>>
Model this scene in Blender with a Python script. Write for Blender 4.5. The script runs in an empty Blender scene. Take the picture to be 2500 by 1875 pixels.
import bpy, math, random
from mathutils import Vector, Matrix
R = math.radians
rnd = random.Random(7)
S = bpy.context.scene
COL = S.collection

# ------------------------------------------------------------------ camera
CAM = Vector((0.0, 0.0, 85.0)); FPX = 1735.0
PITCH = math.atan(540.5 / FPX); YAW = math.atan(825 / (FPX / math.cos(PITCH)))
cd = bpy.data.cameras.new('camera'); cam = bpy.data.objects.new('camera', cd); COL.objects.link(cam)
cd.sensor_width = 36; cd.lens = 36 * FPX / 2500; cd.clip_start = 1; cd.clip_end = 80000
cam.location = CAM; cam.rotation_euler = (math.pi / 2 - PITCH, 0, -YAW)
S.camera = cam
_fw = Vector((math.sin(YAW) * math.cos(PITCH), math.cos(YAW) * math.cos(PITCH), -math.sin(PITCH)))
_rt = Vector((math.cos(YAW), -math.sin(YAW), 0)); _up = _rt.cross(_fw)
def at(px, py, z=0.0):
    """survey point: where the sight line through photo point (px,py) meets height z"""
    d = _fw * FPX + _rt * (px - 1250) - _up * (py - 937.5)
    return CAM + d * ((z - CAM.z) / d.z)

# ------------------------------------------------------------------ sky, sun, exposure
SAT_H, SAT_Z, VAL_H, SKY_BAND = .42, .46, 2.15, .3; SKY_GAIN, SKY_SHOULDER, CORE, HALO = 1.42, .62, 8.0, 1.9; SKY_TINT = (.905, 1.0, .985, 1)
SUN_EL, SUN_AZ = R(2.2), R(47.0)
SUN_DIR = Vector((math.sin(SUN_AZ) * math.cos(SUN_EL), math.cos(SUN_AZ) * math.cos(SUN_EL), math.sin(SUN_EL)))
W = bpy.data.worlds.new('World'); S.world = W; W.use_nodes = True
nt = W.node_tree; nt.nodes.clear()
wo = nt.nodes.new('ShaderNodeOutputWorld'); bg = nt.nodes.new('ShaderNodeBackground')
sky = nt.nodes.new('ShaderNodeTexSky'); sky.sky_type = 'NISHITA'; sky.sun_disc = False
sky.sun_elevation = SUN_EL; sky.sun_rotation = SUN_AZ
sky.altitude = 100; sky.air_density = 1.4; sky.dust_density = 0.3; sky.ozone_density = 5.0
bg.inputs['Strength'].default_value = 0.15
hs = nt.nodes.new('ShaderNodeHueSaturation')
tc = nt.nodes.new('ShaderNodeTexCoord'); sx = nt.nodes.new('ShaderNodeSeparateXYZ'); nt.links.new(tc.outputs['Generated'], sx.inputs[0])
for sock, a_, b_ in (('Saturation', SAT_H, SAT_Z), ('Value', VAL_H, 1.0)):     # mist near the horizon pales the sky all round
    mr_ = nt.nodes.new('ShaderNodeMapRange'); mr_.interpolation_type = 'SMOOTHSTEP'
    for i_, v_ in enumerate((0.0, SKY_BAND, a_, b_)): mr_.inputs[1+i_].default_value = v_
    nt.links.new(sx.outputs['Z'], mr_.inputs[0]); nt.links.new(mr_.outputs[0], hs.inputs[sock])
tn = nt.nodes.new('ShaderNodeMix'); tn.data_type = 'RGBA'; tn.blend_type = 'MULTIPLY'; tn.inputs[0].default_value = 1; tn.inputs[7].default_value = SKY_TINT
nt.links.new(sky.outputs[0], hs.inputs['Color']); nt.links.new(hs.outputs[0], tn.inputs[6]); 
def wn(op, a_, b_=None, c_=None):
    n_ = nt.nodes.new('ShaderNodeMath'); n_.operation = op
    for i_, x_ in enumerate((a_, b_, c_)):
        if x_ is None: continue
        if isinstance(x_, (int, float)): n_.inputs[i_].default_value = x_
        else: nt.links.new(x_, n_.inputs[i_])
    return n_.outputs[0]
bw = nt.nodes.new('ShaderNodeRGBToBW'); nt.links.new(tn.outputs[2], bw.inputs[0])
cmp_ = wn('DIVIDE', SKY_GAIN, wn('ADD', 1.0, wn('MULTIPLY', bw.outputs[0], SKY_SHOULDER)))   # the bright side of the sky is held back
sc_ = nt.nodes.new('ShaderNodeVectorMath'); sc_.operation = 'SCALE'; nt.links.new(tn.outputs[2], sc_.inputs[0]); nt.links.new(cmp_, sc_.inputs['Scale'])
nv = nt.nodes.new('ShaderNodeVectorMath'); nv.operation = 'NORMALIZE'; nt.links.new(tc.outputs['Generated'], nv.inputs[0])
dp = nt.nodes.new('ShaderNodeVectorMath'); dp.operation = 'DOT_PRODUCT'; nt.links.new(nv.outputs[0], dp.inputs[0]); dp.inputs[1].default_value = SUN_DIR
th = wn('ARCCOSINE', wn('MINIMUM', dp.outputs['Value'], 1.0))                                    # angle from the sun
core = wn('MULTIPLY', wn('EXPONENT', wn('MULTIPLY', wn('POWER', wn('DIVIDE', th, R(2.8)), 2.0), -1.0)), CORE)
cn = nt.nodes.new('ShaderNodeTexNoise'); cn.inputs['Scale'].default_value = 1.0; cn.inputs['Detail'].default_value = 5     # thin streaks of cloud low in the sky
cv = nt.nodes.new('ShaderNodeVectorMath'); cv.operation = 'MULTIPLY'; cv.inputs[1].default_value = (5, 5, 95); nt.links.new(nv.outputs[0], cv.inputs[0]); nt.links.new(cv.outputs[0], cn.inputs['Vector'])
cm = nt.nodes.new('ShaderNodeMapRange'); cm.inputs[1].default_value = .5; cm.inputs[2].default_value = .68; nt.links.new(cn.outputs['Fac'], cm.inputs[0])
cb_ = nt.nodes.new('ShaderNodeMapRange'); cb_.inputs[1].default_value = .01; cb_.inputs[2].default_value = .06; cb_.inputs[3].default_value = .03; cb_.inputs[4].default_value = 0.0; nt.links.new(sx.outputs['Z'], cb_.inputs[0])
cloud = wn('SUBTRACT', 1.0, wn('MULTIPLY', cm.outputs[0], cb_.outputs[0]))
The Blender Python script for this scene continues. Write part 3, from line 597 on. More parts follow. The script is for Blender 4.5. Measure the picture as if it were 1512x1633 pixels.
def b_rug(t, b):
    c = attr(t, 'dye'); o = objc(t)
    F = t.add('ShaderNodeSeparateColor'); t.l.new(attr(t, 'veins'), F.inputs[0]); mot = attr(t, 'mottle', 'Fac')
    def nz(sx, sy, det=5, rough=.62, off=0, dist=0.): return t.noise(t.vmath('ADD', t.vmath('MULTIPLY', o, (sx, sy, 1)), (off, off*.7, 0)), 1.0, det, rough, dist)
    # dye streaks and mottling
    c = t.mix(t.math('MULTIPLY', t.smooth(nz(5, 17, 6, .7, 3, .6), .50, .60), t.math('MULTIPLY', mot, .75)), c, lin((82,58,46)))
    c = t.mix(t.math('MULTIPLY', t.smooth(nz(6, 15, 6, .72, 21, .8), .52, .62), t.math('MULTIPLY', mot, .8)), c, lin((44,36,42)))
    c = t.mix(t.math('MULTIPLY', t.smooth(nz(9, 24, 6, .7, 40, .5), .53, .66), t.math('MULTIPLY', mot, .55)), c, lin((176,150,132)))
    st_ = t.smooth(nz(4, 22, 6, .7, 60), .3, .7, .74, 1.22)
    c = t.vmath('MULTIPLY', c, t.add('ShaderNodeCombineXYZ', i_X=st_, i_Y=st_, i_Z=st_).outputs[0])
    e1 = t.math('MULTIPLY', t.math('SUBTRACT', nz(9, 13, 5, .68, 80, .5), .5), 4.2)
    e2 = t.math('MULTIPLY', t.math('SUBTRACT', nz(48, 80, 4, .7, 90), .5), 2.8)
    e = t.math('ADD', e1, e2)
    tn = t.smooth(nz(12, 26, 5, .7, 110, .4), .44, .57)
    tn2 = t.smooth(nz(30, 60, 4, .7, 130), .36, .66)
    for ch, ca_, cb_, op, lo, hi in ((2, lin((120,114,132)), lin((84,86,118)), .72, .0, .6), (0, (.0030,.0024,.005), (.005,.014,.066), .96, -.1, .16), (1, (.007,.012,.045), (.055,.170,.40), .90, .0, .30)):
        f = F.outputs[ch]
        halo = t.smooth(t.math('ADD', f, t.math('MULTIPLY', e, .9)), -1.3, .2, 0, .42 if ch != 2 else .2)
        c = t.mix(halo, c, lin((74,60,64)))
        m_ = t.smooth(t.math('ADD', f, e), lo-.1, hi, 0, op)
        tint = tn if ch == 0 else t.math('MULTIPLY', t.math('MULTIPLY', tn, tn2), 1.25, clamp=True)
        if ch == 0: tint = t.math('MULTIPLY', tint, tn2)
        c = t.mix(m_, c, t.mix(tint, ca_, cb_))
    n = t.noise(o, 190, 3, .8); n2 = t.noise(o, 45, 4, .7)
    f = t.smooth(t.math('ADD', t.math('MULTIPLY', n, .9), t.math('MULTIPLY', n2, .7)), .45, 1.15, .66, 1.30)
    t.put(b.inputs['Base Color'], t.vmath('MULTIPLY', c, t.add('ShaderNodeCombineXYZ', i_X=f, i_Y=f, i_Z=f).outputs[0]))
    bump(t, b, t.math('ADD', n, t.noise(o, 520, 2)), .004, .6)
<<
**Problem description**
Set down verbatim only the lines between the start of the data above and the line with "return CAM + d * ((z - CAM.z) / d.z)", both boundaries included.

**Completed task**
Model this scene in Blender with a Python script. Write for Blender 4.5. The script runs in an empty Blender scene. Take the picture to be 2500 by 1875 pixels.
import bpy, math, random
from mathutils import Vector, Matrix
R = math.radians
rnd = random.Random(7)
S = bpy.context.scene
COL = S.collection

# ------------------------------------------------------------------ camera
CAM = Vector((0.0, 0.0, 85.0)); FPX = 1735.0
PITCH = math.atan(540.5 / FPX); YAW = math.atan(825 / (FPX / math.cos(PITCH)))
cd = bpy.data.cameras.new('camera'); cam = bpy.data.objects.new('camera', cd); COL.objects.link(cam)
cd.sensor_width = 36; cd.lens = 36 * FPX / 2500; cd.clip_start = 1; cd.clip_end = 80000
cam.location = CAM; cam.rotation_euler = (math.pi / 2 - PITCH, 0, -YAW)
S.camera = cam
_fw = Vector((math.sin(YAW) * math.cos(PITCH), math.cos(YAW) * math.cos(PITCH), -math.sin(PITCH)))
_rt = Vector((math.cos(YAW), -math.sin(YAW), 0)); _up = _rt.cross(_fw)
def at(px, py, z=0.0):
    """survey point: where the sight line through photo point (px,py) meets height z"""
    d = _fw * FPX + _rt * (px - 1250) - _up * (py - 937.5)
    return CAM + d * ((z - CAM.z) / d.z)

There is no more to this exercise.